Date: | November 2, 2005 / year-entry #333 |
Tags: | non-computer |
Orig Link: | https://blogs.msdn.microsoft.com/oldnewthing/20051102-49/?p=33483 |
Comments: | 12 |
Summary: | On one of our internal blogging aliases, some people were interested in ways of making their blog look spiffier, and the Max team's blog was pointed out as an example of a "pimped out blog". This in turn led to exchange of tips and tricks and someone even proposed an informal Pimp My Blog contest.... |
On one of our internal blogging aliases, some people were interested in ways of making their blog look spiffier, and the Max team's blog was pointed out as an example of a "pimped out blog". This in turn led to exchange of tips and tricks and someone even proposed an informal Pimp My Blog contest. What next? Extreme Blog Makeover? Trading MSN Spaces? |
Comments (12)
Comments are closed. |
I’d watch it, it’s hard coming up with a good design that looks good in both modern and clunky old browsers.
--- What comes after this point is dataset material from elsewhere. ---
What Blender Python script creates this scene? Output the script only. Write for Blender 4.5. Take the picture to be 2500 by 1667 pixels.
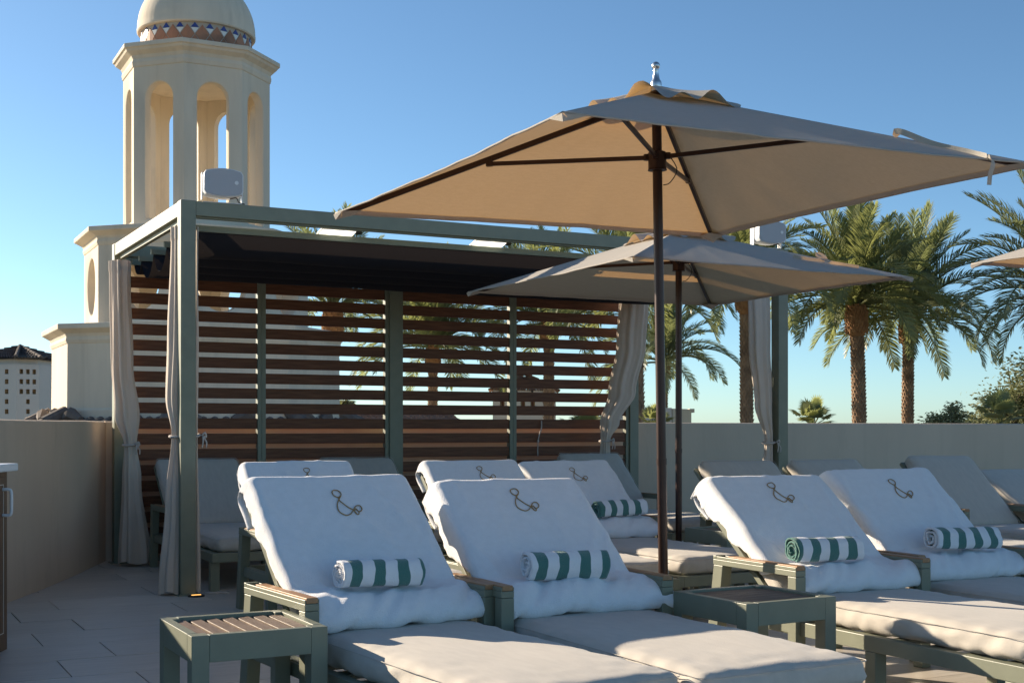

The only negative thing of that design is the small text size of the comments. Seems like most CS templates like to treat comments as unimportant additions…
Blog Idol?
The Max team’s blog certainly is pimped out. But unfortunately they fall short in the content area (only two posts).
Of course, no one could ever compete with Raymond’s 1+ postings every day. :)
They have more than two posts – click into the Post Categories to see them.
As pimped out as Max’s blog is — it’s real thin on content. It’s pretty, but not useful, and only really there to say Max has a blog lookie us.
This post was probably just an excuse to make the joke "Trading MSN Spaces."
Transparency:
Transparent shadows that actually move over the background and transparent menu bars that do the same are the new hotness in an era with more and more transparency in the OS. With the right bugs in IE (and png transparency everywhere else), one can do quite a bit of cool trickery. It’s a cheap trick, but it’s a catchy one.
Simplicity:
Think "low frequency" and "low gradient" when looking at your page. Every line, image, and break in color creates a higher ugliness-coefficient.
Color-harmony:
Get a book, or search for it, but color-harmony is the single most important lesson that web developers (and, resultantly, bloggers) should learn. Raymond’s site has a nice "grampa’s armchair" feel to it. This is either determined automatically, intuitively, or through iterative reduction.
Yikes. Only seeing two posts on the main page, I honestly would never have thought that more were hiding under "Post Categories." I always thought the main page had "everything" (up to a fixed number) and that subsets of that "everything" could be put into categories.
Wonder how many other blogs’ postings I’ve missed out on? :)
The top two thirds of that page is relatively useless content. If that’s "pimped out", I’ll take the un-pimped version, thanks!
Regarding the "grampa’s armchair" comment, I merely ment that the colors felt comfortable (though the background color feels pretty cold on an uncalibrated monitor.